City to enhance safety along Coney Island Avenue in response to cyclist death

Deadly scene: Police released the 18-year-old driver who smashed his white Dodge Charger into another car, which then fatally struck 52-year-old cyclist Jose Alzorriz at the intersection of Coney Island Avenue and Avenue L in Midwood on Aug. 11.
Photo by Steve Solomonson

Mayor Bill de Blasio announced a plan to enhance traffic safety along Coney Island Avenue in response to a deadly crash that claimed the life of a cyclist in Midwood earlier this month.

“This was a heartbreaking tragedy, and we’re taking action to make this corridor safer for everyone,” de Blasio said. “Starting immediately you’ll see enhanced NYPD enforcement of reckless driving, while DOT accelerates the installation of nearby bike lanes and other safety measures. We will not rest until we reach Vision Zero.”

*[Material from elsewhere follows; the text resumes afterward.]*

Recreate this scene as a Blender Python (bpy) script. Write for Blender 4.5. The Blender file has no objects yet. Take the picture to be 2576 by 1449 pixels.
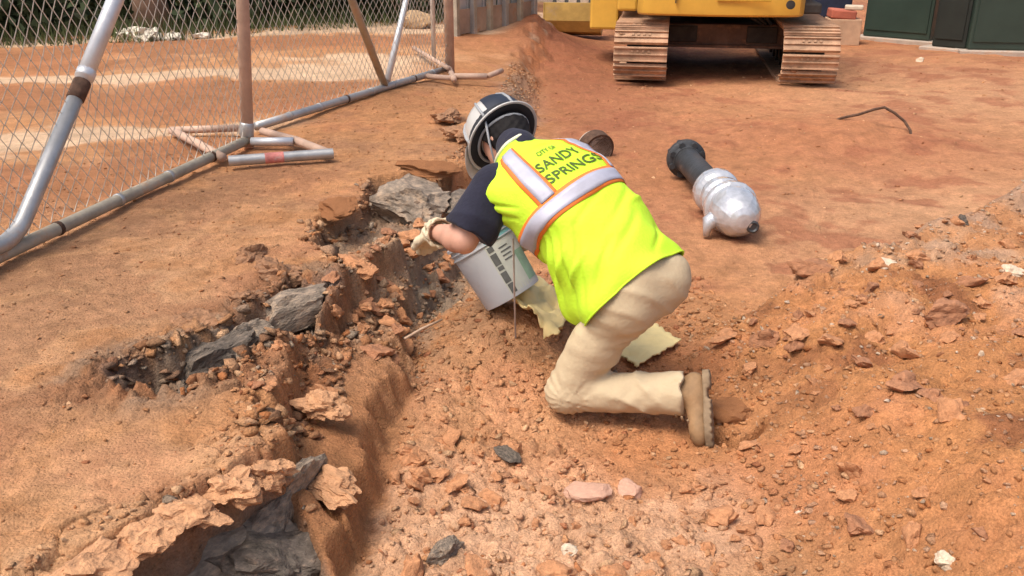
import bpy, bmesh, math, random
import numpy as np
from mathutils import Vector, Matrix, Quaternion
from mathutils.bvhtree import BVHTree

random.seed(7)
rng = np.random.default_rng(11)
S = bpy.context.scene
COL = S.collection
R = math.radians

# ---------------------------------------------------------------- camera
CAM_H, PITCH, FPX = 1.60, R(22.0), 887.0
cam_d = bpy.data.cameras.new('camera')
cam_d.sensor_width = 36.0
cam_d.lens = FPX / 1024 * 36.0
cam_d.clip_start, cam_d.clip_end = 0.05, 600
cam = bpy.data.objects.new('camera', cam_d)
COL.objects.link(cam)
cam.location = (0, 0, CAM_H)
cam.rotation_euler = (R(90) - PITCH, 0, 0)
S.camera = cam
# ---------------------------------------------------------------- sky, sun, exposure
SUN_EL, SUN_AZ = R(62), R(232)          # azimuth clockwise from +y: high, behind the viewer's left
w = bpy.data.worlds.new('World')
S.world = w
w.use_nodes = True
nt = w.node_tree
bg = nt.nodes['Background']
sky = nt.nodes.new('ShaderNodeTexSky')
sky.sky_type = 'NISHITA'
sky.sun_disc = False
sky.sun_elevation, sky.sun_rotation = SUN_EL, SUN_AZ
sky.air_density, sky.dust_density, sky.ozone_density = 1.0, 6.0, 1.0
nt.links.new(sky.outputs[0], bg.inputs[0])
bg.inputs[1].default_value = 0.125
sl = bpy.data.lights.new('sun', 'SUN')
sl.energy, sl.angle, sl.color = 1.5, R(28), (1.0, 0.96, 0.90)
sun = bpy.data.objects.new('sun', sl)
COL.objects.link(sun)
sd = Vector((math.sin(SUN_AZ) * math.cos(SUN_EL), math.cos(SUN_AZ) * math.cos(SUN_EL), math.sin(SUN_EL)))
sun.rotation_euler = (-sd).to_track_quat('-Z', 'Y').to_euler()
sun.location = (0, -5, 20)
S.view_settings.view_transform = 'Standard'
S.view_settings.look = 'None'
S.view_settings.exposure = 0.70
S.view_settings.gamma = 1.0
S.cycles.max_bounces = 6
S.cycles.use_denoising = True


# ---------------------------------------------------------------- measuring the photograph (2576-wide pixel grid)
def ray(X, Y):
    r = (X / 2576 * 1024 - 512) / FPX
    u = -(Y / 2576 * 1024 - 288) / FPX
    return Vector((r, math.cos(PITCH) + u * math.sin(PITCH), -math.sin(PITCH) + u * math.cos(PITCH)))


def at(X, Y, y):
    d = ray(X, Y)
    return Vector((0, 0, CAM_H)) + d * (y / d.y)


def onz(X, Y, z=0.0):
    d = ray(X, Y)
    return Vector((0, 0, CAM_H)) + d * ((z - CAM_H) / d.z)


# ---------------------------------------------------------------- noise
def _h(ix, iy, s):
    n = (ix.astype(np.int64) * 374761393 + iy.astype(np.int64) * 668265263 + s * 1442695041) & 0xFFFFFFFF
    n = ((n ^ (n >> 13)) * 1274126177) & 0xFFFFFFFF
    n = ((n ^ (n >> 16)) * 2246822519) & 0xFFFFFFFF
    return ((n ^ (n >> 15)) & 0xFFFFFF) / float(0xFFFFFF)


def vnoise(x, y, s=0):
    ix, iy = np.floor(x), np.floor(y)
    fx, fy = x - ix, y - iy
    fx = fx * fx * fx * (fx * (fx * 6 - 15) + 10)
    fy = fy * fy * fy * (fy * (fy * 6 - 15) + 10)
    a, b = _h(ix, iy, s), _h(ix + 1, iy, s)
    c, d = _h(ix, iy + 1, s), _h(ix + 1, iy + 1, s)
    return 2 * ((a + (b - a) * fx) * (1 - fy) + (c + (d - c) * fx) * fy) - 1


def fbm(x, y, o=4, s=0, g=0.5):
    t, amp, tot = 0, 1.0, 0
    for i in range(o):
        t = t + amp * vnoise(x * 2 ** i + 17.3 * i, y * 2 ** i - 9.1 * i, s + i)
        tot += amp
        amp *= g
    return t / tot


def worley(x, y, s=0):
    ix, iy = np.floor(x), np.floor(y)
    f1 = np.full(x.shape, 9.0)
    f2 = np.full(x.shape, 9.0)
    idr = np.zeros(x.shape)
    for dx in (-1, 0, 1):
        for dy in (-1, 0, 1):
            cx, cy = ix + dx, iy + dy
            px, py = cx + _h(cx, cy, s), cy + _h(cx, cy, s + 1)
            d = np.hypot(x - px, y - py)
            m = d < f1
            f2 = np.where(m, f1, np.minimum(f2, d))
            idr = np.where(m, _h(cx, cy, s + 2), idr)
            f1 = np.where(m, d, f1)
    return f1, f2, idr


def sst(t):
    t = np.clip(t, 0, 1)
    return t * t * (3 - 2 * t)


# ---------------------------------------------------------------- materials
MATS = {}


def srgb(r, g, b):
    f = lambda c: ((c / 255 + 0.055) / 1.055) ** 2.4 if c > 10 else c / 255 / 12.92
    return (f(r), f(g), f(b))


def mat(name, col, rough=0.8, metal=0.0, var=0.25, scale=12.0, bump=0.0, bscale=60.0, dust=0.0, dustcol=(0.40, 0.19, 0.09),
        dscale=6.0, spec=0.4, trans=0.0, coat=0.0, sheen=0.0):
    if name in MATS:
        return MATS[name]
    m = bpy.data.materials.new(name)
    m.use_nodes = True
    t = m.node_tree
    N, L = t.nodes, t.links
    p = N['Principled BSDF']
    p.inputs['Roughness'].default_value = rough
    p.inputs['Metallic'].default_value = metal
    p.inputs['Specular IOR Level'].default_value = spec
    p.inputs['Transmission Weight'].default_value = trans
    p.inputs['Coat Weight'].default_value = coat
    p.inputs['Sheen Weight'].default_value = sheen
    tc = N.new('ShaderNodeTexCoord')
    n1 = N.new('ShaderNodeTexNoise')
    n1.inputs['Scale'].default_value = scale
    n1.inputs['Detail'].default_value = 6
    n1.inputs['Roughness'].default_value = 0.65
    L.new(tc.outputs['Object'], n1.inputs['Vector'])
    rp = N.new('ShaderNodeValToRGB')
    rp.color_ramp.elements[0].position = 0.3
    rp.color_ramp.elements[1].position = 0.7
    rp.color_ramp.elements[0].color = tuple(max(0, c * (1 - var)) for c in col) + (1,)
    rp.color_ramp.elements[1].color = tuple(min(1, c * (1 + var)) for c in col) + (1,)
    L.new(n1.outputs['Fac'], rp.inputs[0])
    out = rp.outputs[0]
    if dust > 0:
        n2 = N.new('ShaderNodeTexNoise')
        n2.inputs['Scale'].default_value = dscale
        n2.inputs['Detail'].default_value = 8
        n2.inputs['Roughness'].default_value = 0.7
        L.new(tc.outputs['Object'], n2.inputs['Vector'])
        r2 = N.new('ShaderNodeMapRange')
        r2.inputs[1].default_value = 0.78 - dust * 0.55
        r2.inputs[2].default_value = 0.92 - dust * 0.45
        L.new(n2.outputs['Fac'], r2.inputs[0])
        mx = N.new('ShaderNodeMix')
        mx.data_type = 'RGBA'
        mx.inputs['B'].default_value = dustcol + (1,)
        L.new(r2.outputs[0], mx.inputs['Factor'])
        L.new(out, mx.inputs['A'])
        out = mx.outputs['Result']
        mr = N.new('ShaderNodeMapRange')
        mr.inputs[3].default_value = rough
        mr.inputs[4].default_value = 0.95
        L.new(r2.outputs[0], mr.inputs[0])
        L.new(mr.outputs[0], p.inputs['Roughness'])
        if metal > 0:
            mm = N.new('ShaderNodeMapRange')
            mm.inputs[3].default_value = metal
            mm.inputs[4].default_value = 0.0
            L.new(r2.outputs[0], mm.inputs[0])
            L.new(mm.outputs[0], p.inputs['Metallic'])
    L.new(out, p.inputs['Base Color'])
    if bump > 0:
        n3 = N.new('ShaderNodeTexNoise')
        n3.inputs['Scale'].default_value = bscale
        n3.inputs['Detail'].default_value = 5
        L.new(tc.outputs['Object'], n3.inputs['Vector'])
        bp = N.new('ShaderNodeBump')
        bp.inputs['Strength'].default_value = bump
        bp.inputs['Distance'].default_value = 0.01
        L.new(n3.outputs['Fac'], bp.inputs['Height'])
        L.new(bp.outputs[0], p.inputs['Normal'])
    MATS[name] = m
    return m


def attr_mat(name, attr, rough=0.95, bump=0.5):
    """soil: colour carried by the mesh, multiplied by fine grain"""
    m = bpy.data.materials.new(name)
    m.use_nodes = True
    t = m.node_tree
    N, L = t.nodes, t.links
    p = N['Principled BSDF']
    p.inputs['Roughness'].default_value = rough
    p.inputs['Specular IOR Level'].default_value = 0.15
    a = N.new('ShaderNodeAttribute')
    a.attribute_name = attr
    tc = N.new('ShaderNodeTexCoord')
    cur = a.outputs['Color']
    for sc, lo, hi in ((34.0, 0.80, 1.20), (170.0, 0.80, 1.20)):
        n = N.new('ShaderNodeTexNoise')
        n.inputs['Scale'].default_value = sc
        n.inputs['Detail'].default_value = 5
        n.inputs['Roughness'].default_value = 0.7
        L.new(tc.outputs['Object'], n.inputs['Vector'])
        mr = N.new('ShaderNodeMapRange')
        mr.inputs[1].default_value, mr.inputs[2].default_value = 0.32, 0.68
        mr.inputs[3].default_value, mr.inputs[4].default_value = lo, hi
        L.new(n.outputs['Fac'], mr.inputs[0])
        mx = N.new('ShaderNodeMix')
        mx.data_type = 'RGBA'
        mx.blend_type = 'MULTIPLY'
        mx.inputs['Factor'].default_value = 1
        L.new(cur, mx.inputs['A'])
        L.new(mr.outputs[0], mx.inputs['B'])
        cur = mx.outputs['Result']
    L.new(cur, p.inputs['Base Color'])
    n = N.new('ShaderNodeTexNoise')
    n.inputs['Scale'].default_value = 95
    n.inputs['Detail'].default_value = 6
    n.inputs['Roughness'].default_value = 0.7
    L.new(tc.outputs['Object'], n.inputs['Vector'])
    b = N.new('ShaderNodeBump')
    b.inputs['Strength'].default_value = bump
    b.inputs['Distance'].default_value = 0.018
    L.new(n.outputs['Fac'], b.inputs['Height'])
    vo = N.new('ShaderNodeTexVoronoi')
    vo.inputs['Scale'].default_value = 120
    vo.inputs['Randomness'].default_value = 1.0
    L.new(tc.outputs['Object'], vo.inputs['Vector'])
    b2 = N.new('ShaderNodeBump')
    b2.invert = True
    b2.inputs['Strength'].default_value = 0.55
    b2.inputs['Distance'].default_value = 0.006
    L.new(vo.outputs['Distance'], b2.inputs['Height'])
    L.new(b.outputs[0], b2.inputs['Normal'])
    L.new(b2.outputs[0], p.inputs['Normal'])
    MATS[name] = m
    return m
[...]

As first reported by AM New York, de Blasio ordered the Department of Transportation to install pedestrian islands and new left turn signals, in addition to lengthening pedestrian crossing times at intersections along the bustling north-south thoroughfare between Park Circle and Brighton Beach Avenue, according to mayoral spokesman Seth Stein.

Transit officials will pay special attention to intersections at avenues L and C, Dorchester and Quentin roads, and Ditmas and Crawford avenues, each of which will benefit from at least one of the aforementioned safety enhancements, Stein said.

In the near term, both police and transit workers will step up enforcement along Coney Island Avenue, while the mayor’s office also promises to install new, unprotected bike lanes within the next two years somewhere nearby Coney Island Avenue and Avenue L, according to Stein.

A spokeswoman for Department of Transportation did not immediately respond to questions regarding where the new cycling paths would be placed, or explain how the new proposal differed from the Green Wave bike lane expansion de Blasio announced in July, which already lists the area near the deadly Midwood crash as a priority zone.

The rapid safety push comes in response to the death of Park Slope cyclist Jose Alzorriz, who was stopped at Avenue L when 18-year-old Umar Mirza Baig blew through a red light and T-boned another car there, which then smashed into the biker.

Police cuffed Baig on Aug. 21, and he was indicted on a laundry list of charges that include reckless manslaughter, criminally negligent homicide, and two-counts of assault, court documents show.

One transit advocate slammed hizzoner’s proposal for not going far enough, saying the city must install protected bike lanes that separate cyclists from traffic using parked cars, bollards, or other forms of physical barrier.

“It’s absolutely outrageous to look at a street that’s designed like a highway and then throw up your hands and say we can’t do anything to make it safer for the most vulnerable,” said Thomas DeVito, a spokesman for advocacy group Transportation Alternatives.

The city has given southern Brooklyn the shaft when it comes to cycling infrastructure, according to DeVito, who said it’s high time in the wake of Alzorriz’s death that transit officials extend additional bike routes into the borough’s southern reach.

“[Coney Island Avenue] runs through neighborhoods that have borne the brunt of cyclist fatalities this year, southern Brooklyn has experienced it the worst,” he said.

The city previously upgraded the bike lanes on Ninth Street in Park Slope to include buffers and parked cars between bikes and traffic last year after Staten Island motorist Dorothy Bruns ran a red light and struck and killed two children who crossing Fifth Avenue a few months prior.